10 Tips for Dealing With Email Overload


Want to deal with email overload, here are 10 tips to follows:
  1. Unsubscribe. Be honest, and cancel your unread subscriptions.
  2. Turn off or filter the bacn. Bacn refers to messages from retailers and social network notifications. It’s not exactly spam, because you’ve signed up to receive it, but not necessarily useful either. Move your necessary twitter and facebook notifications to your private email where you can give them their due.
  3. Use RSS. Get the information you need via an RSS feed and move subscriptions out of your inbox and into your RSS reader.
  4. Aggressively archive into folders. Look for anything in your inbox more than two weeks old. Consider dumping these into an archived folder where you can find the information later if you need it and get them out of the inbox.
  5. Use filters and rules. Set up automated rules that route those emails directly to folders so they bypass your inbox.
  6. Color-code. Use colors so you can scan your inbox and read the important mail before you tackle everything else and makes it much more likely you won’t miss critical email.
  7. Get tasks onto a to-do list. Once you move an item to your to-do list, you can archive the email off into a folder where you can read it again later if you need to.
  8. Batch process. Try to process email a few times a day rather than getting caught up in it constantly.

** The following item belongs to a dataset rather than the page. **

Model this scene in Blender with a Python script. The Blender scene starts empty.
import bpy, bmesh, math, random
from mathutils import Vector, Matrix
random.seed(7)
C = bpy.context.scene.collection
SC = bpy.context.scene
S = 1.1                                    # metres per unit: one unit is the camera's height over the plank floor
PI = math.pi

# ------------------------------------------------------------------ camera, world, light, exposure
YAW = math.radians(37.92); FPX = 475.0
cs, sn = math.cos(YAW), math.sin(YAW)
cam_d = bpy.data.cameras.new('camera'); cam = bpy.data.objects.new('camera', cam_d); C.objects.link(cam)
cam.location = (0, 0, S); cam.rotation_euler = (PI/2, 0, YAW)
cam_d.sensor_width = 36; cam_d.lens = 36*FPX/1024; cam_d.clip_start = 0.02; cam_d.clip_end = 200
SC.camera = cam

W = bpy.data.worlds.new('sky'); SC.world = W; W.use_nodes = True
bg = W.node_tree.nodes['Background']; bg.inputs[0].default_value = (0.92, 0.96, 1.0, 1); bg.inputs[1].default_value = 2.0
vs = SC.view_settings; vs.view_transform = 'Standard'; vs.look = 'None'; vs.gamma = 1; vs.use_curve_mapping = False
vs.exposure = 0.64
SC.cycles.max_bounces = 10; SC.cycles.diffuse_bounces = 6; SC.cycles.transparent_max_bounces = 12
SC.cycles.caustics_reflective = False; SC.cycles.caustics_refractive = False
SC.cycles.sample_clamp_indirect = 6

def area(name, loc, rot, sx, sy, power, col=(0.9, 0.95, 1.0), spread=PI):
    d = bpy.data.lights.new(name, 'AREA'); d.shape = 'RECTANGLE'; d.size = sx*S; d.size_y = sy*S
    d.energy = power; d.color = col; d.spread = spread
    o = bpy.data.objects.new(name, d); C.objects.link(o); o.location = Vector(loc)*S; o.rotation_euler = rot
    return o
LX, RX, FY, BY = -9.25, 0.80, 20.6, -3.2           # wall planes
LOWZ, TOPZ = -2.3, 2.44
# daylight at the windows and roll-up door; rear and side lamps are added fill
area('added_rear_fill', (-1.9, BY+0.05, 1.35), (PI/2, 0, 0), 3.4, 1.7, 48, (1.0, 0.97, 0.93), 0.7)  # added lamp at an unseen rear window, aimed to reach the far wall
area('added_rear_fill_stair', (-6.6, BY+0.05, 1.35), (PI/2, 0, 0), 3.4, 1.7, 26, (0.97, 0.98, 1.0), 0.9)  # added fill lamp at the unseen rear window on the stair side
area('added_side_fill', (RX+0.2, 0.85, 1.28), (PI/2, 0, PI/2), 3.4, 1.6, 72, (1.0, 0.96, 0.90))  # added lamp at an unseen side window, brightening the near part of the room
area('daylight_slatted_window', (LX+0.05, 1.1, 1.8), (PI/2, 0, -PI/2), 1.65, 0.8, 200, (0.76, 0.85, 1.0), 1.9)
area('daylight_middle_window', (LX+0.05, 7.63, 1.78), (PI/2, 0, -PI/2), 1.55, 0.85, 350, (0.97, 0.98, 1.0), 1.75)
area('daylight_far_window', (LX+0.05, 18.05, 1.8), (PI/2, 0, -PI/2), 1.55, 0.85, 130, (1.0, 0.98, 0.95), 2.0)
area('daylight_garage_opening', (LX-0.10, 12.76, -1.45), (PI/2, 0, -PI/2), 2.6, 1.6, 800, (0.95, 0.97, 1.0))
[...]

  9. Turn off new email notifications. If you’re getting pop-ups or other invasive notifications of new email, turn those off now! They can be a constant distraction that only increases your feeling of overload, and it detracts from the idea of batch processing email
  10. Send less. The more email you send, the more you will receive in return; sending email encourages other people to reply. Before you email someone, think about whether you could use another method., such as CIFOR Today.